In April 2010, co-chairs met in Washington D.C., and agreed to develop cooperation in nanotechnology, IT, climate science and technology. Co-Chairs also discussed obstacles to science cooperation, including tax, customs duties, and visa issues. Following the meeting, the Russian delegation, which included Russian university rectors, participated in a roundtable with the American Association for the Advancement of Science. During a visit to the Argonne National Laboratory in Chicago, Illinois, the Russian delegation held talks on expanding the topic of bilateral science and technology cooperation.

  • Nanotechnology: In April 2010, a Russian delegation headed by Deputy Minister of Education and Science S.N. Mazurenko visited the United States for a Sub-Working Group meeting. The delegation included high-level representatives of the Russian MES, RUSNANO, the Russian Academy of Sciences, and representatives of the administration of a number of federal universities and national research institutes. The U.S. side was headed by Clayton Teague, Director of the National Nanotechnology Coordination Office and other participants included a cross-section of Federal program managers and science advisors, academicians, and industry representatives. Participants discussed achievements in four areas (1) nano-materials for energy, (2) nanotechnology-related environmental, health, and safety research, (3) standardization, certification, and metrology, and (4) education and workforce development in the field of nanotechnology.

  • Climate Change Science and Technology: In April 2010, U.S. and Russian experts agreed on possible avenues for cooperation, agreement was reached on the following areas for joint research: modeling and predicting global climate change using supercomputers; development of technologies for adaptation and mitigation of global climate change; and, monitoring, study, and modeling of the carbon and methane cycles.

  • Information Technology: Deputy Prime Minister of the Russian Federation S. Sobyanin, Minister Fursenko, and U.S. Chief Technology Officer Aneesh Chopra exchanged ideas on inter-government cooperation on e-government in Boston in January and in February 2010, during meetings of the Innovation Dialogue in Moscow. In March 2010, with support of the Innovation Dialogue, Chopra and Russian Minister of Communications and Mass Media Shchegolev held a videoconference on e-government and cooperation in the field of information technology. Representatives of leading U.S. and Russian companies also participated. In April 2010, at the meeting of U.S. and Russian officials in Washington, the sides agreed on specific areas of collaboration: distance learning, e-government, collaboration on Internet projects and broader citizen engagement, as well as the development of research in the field of high-performance computer systems to perform research tasks.

Agenda for Future:

  • For practical application of joint undertakings, both existing and new mechanisms for cooperation will be employed, including federal targeted programs: the program for attracting leading scientists to Russian institutions of higher education, the program of the Russian Foundation for Basic Research, the U.S. Department of State’s Embassy Science Fellows Program, the Fulbright program, the U.S. National Science Foundation’s programs in international research and education, research exchange programs, and joint workshops.
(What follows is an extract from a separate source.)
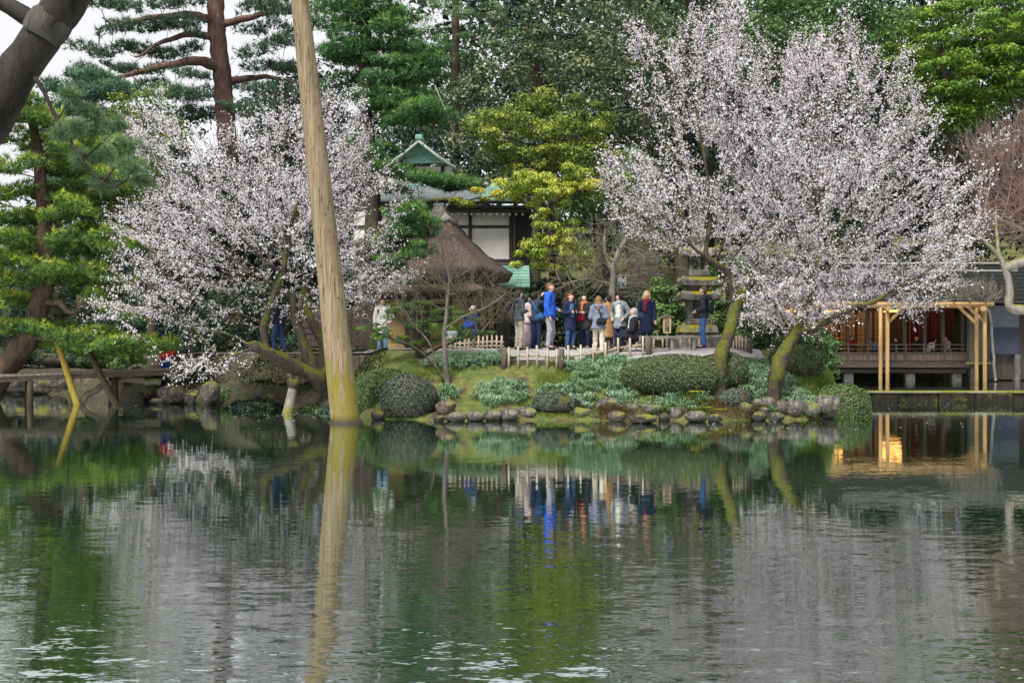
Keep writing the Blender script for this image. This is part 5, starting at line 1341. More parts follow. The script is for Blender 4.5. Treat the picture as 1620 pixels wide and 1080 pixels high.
dw = empty('fallen_branch', P(120, 640, 40.4)); dw.location.z = 0; tag(dw, 'mossy fallen branch lying in the water between the two props', 'branch')
pts = [P(u, v, Y) - dw.location for u, v, Y in ((124, 642, 40.4), (140, 622, 40.6), (165, 606, 41), (205, 601, 41.4), (255, 604, 41.6))]
V, F = tube_arrays(smooth_line(pts, .2, 3, .03), np.linspace(.10, .12, len(smooth_line(pts, .2, 3, .03))), 9); link('limb', np_mesh('limb', V, F, True), m_bark_moss, dw)
pts = [P(u, v, Y) - dw.location for u, v, Y in ((112, 640, 39.9), (105, 622, 40), (88, 612, 40.2), (70, 612, 40.3))]
V, F = tube_arrays(smooth_line(pts, .15, 4, .02), np.linspace(.05, .02, len(smooth_line(pts, .15, 4, .02))), 7); link('side_twig', np_mesh('side_twig', V, F, True), m_bark_dark, dw)

m_plank = wood_mat('bridge_plank_wood', (.09, .075, .065), (.26, .225, .20), 1)
br = empty('plank_bridge', (0, 0, 0)); tag(br, 'narrow plank footbridge on dark piles at the left', 'bridge')
b0 = P(-150, 600, 38.6); b1 = P(275, 583, 42.0); br.location = b0; D = b1 - b0; yaw = math.atan2(D.y, D.x); Ln = D.length; slope = math.atan2(D.z, math.hypot(D.x, D.y))
np_ = 46
for k in range(np_):
    t = (k + .5) / np_; mb = MB(); mb.box(D * t, (Ln / np_ - .018, 1.1, .055), rz=yaw, ry=-slope); mb.build('plank', m_plank, br)
nrm = Vector((-math.sin(yaw), math.cos(yaw), 0))
for s in (-.42, .42):
    mb = MB(); mb.box(D * .5 + nrm * s + Vector((0, 0, -.11)), (Ln, .12, .16), rz=yaw, ry=-slope); mb.build('beam', m_oldwood, br)
for t in (.12, .44, .76):
    for s in (-.4, .4):
        q = D * t + nrm * s; mb = MB(); mb.tube([(q.x, q.y, -b0.z - .5), (q.x, q.y, q.z - .15)], [.11, .10], 10); mb.build('pile', m_brownlog, br)

wr = empty('stone_weir', (25, 41.55, 0)); tag(wr, 'low mossy stone weir holding back the upper pond', 'weir')
m_weir = bark_mat('mossy_weir_stone', (.006, .005, .004), (.032, .028, .021), (.075, .08, .012), .26, 7, 4.0)
m_weirtop = bark_mat('weir_capping', (.16, .16, .13), (.34, .34, .30), (.19, .21, .02), .45, 5, 1.1)
x = -16.0
rk = random.Random(5)
while x < 12:
    w = rk.uniform(.9, 1.5); mb = MB(); mb.box((x + w / 2, rk.uniform(-.05, .03), -.1), (w - .01, .5, .84), bev=.05, rz=rk.uniform(-.03, .03)); mb.build('stone_block', m_weir, wr); x += w
x = -16.0
while x < 12:
    w = rk.uniform(1.6, 2.4); mb = MB(); mb.box((x + w / 2, -.02, .352), (w - .012, .58, .06), bev=.015); mb.build('cap_stone', m_weirtop, wr); x += w

# ---------------------------------------------------------------- log frame in front of the tea house
m_log = wood_mat('tan_log', (.26, .155, .06), (.52, .34, .15), 2, 6, .6)
m_logh = wood_mat('tan_log_beam', (.26, .155, .06), (.52, .34, .15), 0, 6, .6)
tl = empty('log_trellis', P(1480, 602, 56)); tl.location.z = .2; tag(tl, 'tan log trellis standing in the upper pond before the tea house', 'trellis')
def T(u, v, Y): return P(u, v, Y) - tl.location
def lg(name, a, c, r_, mat): 
    mb = MB(); a = Vector(a); c = Vector(c); mb.tube([a, a.lerp(c, .33), a.lerp(c, .66), c], [r_, r_ * .97, r_ * .98, r_ * .94], 12); return mb.build(name, mat, tl)
for u, Y in ((1404, 55.6), (1393, 57), (1558, 55.6), (1545, 57), (1262, 55.6), (1252, 57)):
    a = T(u, 602, Y); lg('post', (a.x, a.y, -.6), (a.x, a.y, T(u, 483 if Y < 56 else 486, Y).z), .09, m_log)
lg('top_beam', T(1235, 481, 55.55), T(1572, 481, 55.55), .095, m_logh)
lg('top_beam', T(1235, 484, 57.0), T(1562, 484, 57.0), .09, m_logh)
for u in (1262, 1406, 1556): lg('cross_beam', T(u, 488, 55.2), T(u - 6, 488, 57.5), .12, m_logh)
for a, c in (((1516, 484), (1545, 512)), ((1530, 484), (1557, 508)), ((1432, 484), (1405, 510)), ((1288, 484), (1263, 510)), ((1553, 490), (1560, 506))):
    lg('brace', T(*a, 55.8), T(*c, 55.8), .075, m_log)
for u in (1300, 1350, 1440, 1480, 1510, 1535, 1560):
    lg('lath', T(u, 477.5, 55.1), T(u - 4, 479, 57.6), .035, plain('dark_lath', (.09, .06, .04)))
A, _, _ = crown_points([(1490, 478), (1510, 462), (1540, 455), (1575, 465), (1580, 480), (1500, 480)], 56, 500, 1.0, rb)
bare('leafless wisteria twigs heaped on the log trellis', [([P(1575, 602, 56.4), P(1570, 540, 56.3), P(1566, 490, 56.2), P(1540, 474, 56.1), P(1500, 473, 56)], -1)], [(.06, .03)], A, 76, m_bark_grey, .16, .16, .011, 2.4, 'wisteria_vine', 'climbers', shoots=160, sl=(.3, .8), sr=.011, up=.5)

# ---------------------------------------------------------------- tea house over the upper pond
m_dk = wood_mat('dark_timber', (.025, .019, .016), (.08, .062, .052), 2)
m_dkh = wood_mat('dark_timber_beam', (.025, .019, .016), (.085, .066, .056), 0)
m_brd = wood_mat('brown_railing_board', (.05, .034, .027), (.13, .092, .075), 2)
m_roofd = speckle('dark_slate_roof', [(.3, (.010, .011, .010)), (.7, (.028, .03, .027))], 6, .95, .5, .02, spec=.08)
m_paper = leaf_mat('shoji_paper', [(0, (.72, .52, .30)), (1, (.72, .52, .30))], .35, .9, .1)
m_lat = plain('shoji_lattice', (.10, .06, .035))
m_foot = speckle('footing_stone', [(.3, (.035, .034, .031)), (.7, (.13, .127, .12))], 4, .9, .5, .02)
m_red = plain('red_cloth', (.09, .010, .012))
YT = 58.0; kt = YT / FPX
th = empty('tea_house', (17.5, YT, .2)); tag(th, 'dark timber tea house with open veranda and warm lit paper screens', 'building')
def X(u, Y=YT): return (u - 810) / FPX * Y - 17.5
def Z(v, Y=YT): return CAMH - (v - 540) / FPX * Y - .2
def tb(name, x0, x1, y0, y1, z0, z1, mat, par=th, bev=0.0):
    mb = MB(); mb.box(((x0 + x1) / 2, (y0 + y1) / 2, (z0 + z1) / 2), (abs(x1 - x0), abs(y1 - y0), abs(z1 - z0)), bev=bev); return mb.build(name, mat, par)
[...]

  • Nanotechnology: Development of a detailed study of and agreement on topics offering the potential for promising joint research. Identification of specific scientific research institutions and organizations, key contacts, and the individuals responsible for each of the priority areas.

  • Climate Science and Technology: Additional experts meetings have been planned in order to discuss the topics of monitoring GHG emissions, study of the carbon cycle, modeling of ongoing natural processes, and adaptation to climate change.

  • Information Technology: Development and implementation of joint government-to-government projects. Launch of program to intensify collaboration between our peoples.